Mon copain Blacksad, décidément abonné aux mangas bizarres, m'a donc montré le premier volume de Stairway To Heaven par Makoto Kobayashi (nom ou pseudonyme ô combien générique, donc je n'ai pas fait l'effort de chercher sa bibliographie), paru chez Pika dans la collection Senpai ; 4 épais volumes en tout. Rien que le scénario plonge le lecteur non-bridé dans un silence perplexe : une femme médecin qui a consacré sa vie à l'humanitaire et sauvé des milliers de vies se retrouve devant le Saint Pierre japonais, qui lui refuse le septimème ciel et décide de l'envoyer dans "l'Enfer du Plaisir" (ou le stupéfiant nom original : "Chichon Manchi" ! )parce qu'elle est (était) toujours vierge à 92 ans. La voilà condamnée à errer dans sur une île peuplée de puceaux mal intentionnés pour trouver l'amour et enfin accéder au paradis.

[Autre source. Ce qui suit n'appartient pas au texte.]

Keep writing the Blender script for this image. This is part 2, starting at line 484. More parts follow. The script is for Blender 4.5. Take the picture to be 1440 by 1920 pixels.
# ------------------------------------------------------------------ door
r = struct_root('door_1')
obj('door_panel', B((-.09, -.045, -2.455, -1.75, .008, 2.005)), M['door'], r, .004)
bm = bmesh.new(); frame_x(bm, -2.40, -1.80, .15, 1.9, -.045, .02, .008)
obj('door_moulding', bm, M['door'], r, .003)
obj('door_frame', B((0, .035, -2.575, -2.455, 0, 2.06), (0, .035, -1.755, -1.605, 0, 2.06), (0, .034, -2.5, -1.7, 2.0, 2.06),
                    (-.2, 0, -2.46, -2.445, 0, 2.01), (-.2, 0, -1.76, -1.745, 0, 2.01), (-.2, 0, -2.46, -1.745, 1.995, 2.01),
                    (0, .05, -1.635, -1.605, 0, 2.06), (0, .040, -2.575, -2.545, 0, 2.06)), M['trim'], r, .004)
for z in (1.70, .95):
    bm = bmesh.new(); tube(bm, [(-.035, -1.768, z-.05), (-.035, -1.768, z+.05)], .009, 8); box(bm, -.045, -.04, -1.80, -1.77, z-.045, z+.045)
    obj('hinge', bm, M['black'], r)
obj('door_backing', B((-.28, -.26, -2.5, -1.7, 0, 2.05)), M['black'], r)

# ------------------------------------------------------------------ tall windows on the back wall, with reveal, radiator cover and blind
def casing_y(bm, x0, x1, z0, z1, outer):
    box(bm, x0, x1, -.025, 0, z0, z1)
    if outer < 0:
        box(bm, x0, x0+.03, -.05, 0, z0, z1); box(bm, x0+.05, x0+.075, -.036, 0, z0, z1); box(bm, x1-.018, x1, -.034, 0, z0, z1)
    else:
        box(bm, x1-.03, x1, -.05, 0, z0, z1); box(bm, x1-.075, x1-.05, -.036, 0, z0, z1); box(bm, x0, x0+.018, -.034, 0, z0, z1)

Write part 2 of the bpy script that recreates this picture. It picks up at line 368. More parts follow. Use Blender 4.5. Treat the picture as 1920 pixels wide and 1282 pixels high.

A l'arrivée, c'est du Jurassic Park en version crade : les animaux vont du serpent couvert de langues au canard avec un bec en forme de phallus en passant par le classique arbre tentaculaire. Car oui, les animaux ont un amour pur, contrairement aux hommes qui ne sont pas des saints ; résultat, on voit à peu près toutes les 10 pages une femme en train de batifoler avec un ours ou un tigre. Certains vendeurs de mangathèques présentent ça comme de l'humour érotico-dégueulasse comme en faisaient Gotlib ou Reiser il y a quelques dizaines d'années... Autres temps, autres moeurs, ou était-ce simplement parce qu'ils étaient doués, eux ? L'auteur précise que Stairway to Heaven n'est que la "mise à jour" graphique d'un de ses mangas précédents (à point dénommé Chichon Manchi)... Sauf que je n'aimerais pas voir la version originale tant celle-ci est dénuée d'intérêt ; le trait est générique, rond et propre, du style passe-partout digne des années 80. Quel que soit le sentiment à faire passer, toutes les expressions faciales sont identiques : surprise, joie, peur, tristesse, tous les visages ressemblent au mien devant un miroir quand je m'épile les poils du nez dans un élan de masochisme auto-infligé. Ce n'est ni érotique, ni drôle, ni même intéressant, mais on peut le réserver au public adolescent émoustillé devant des images cochonnes... Quoique ; nous vivons dans un monde où l'on peut taper son propre nom de famille dans Google et se retrouver avec des photos d'une femme suçant un chien (*), alors je pense que même cet argument joue en la défaveur de Stairway to Heaven. A dégager.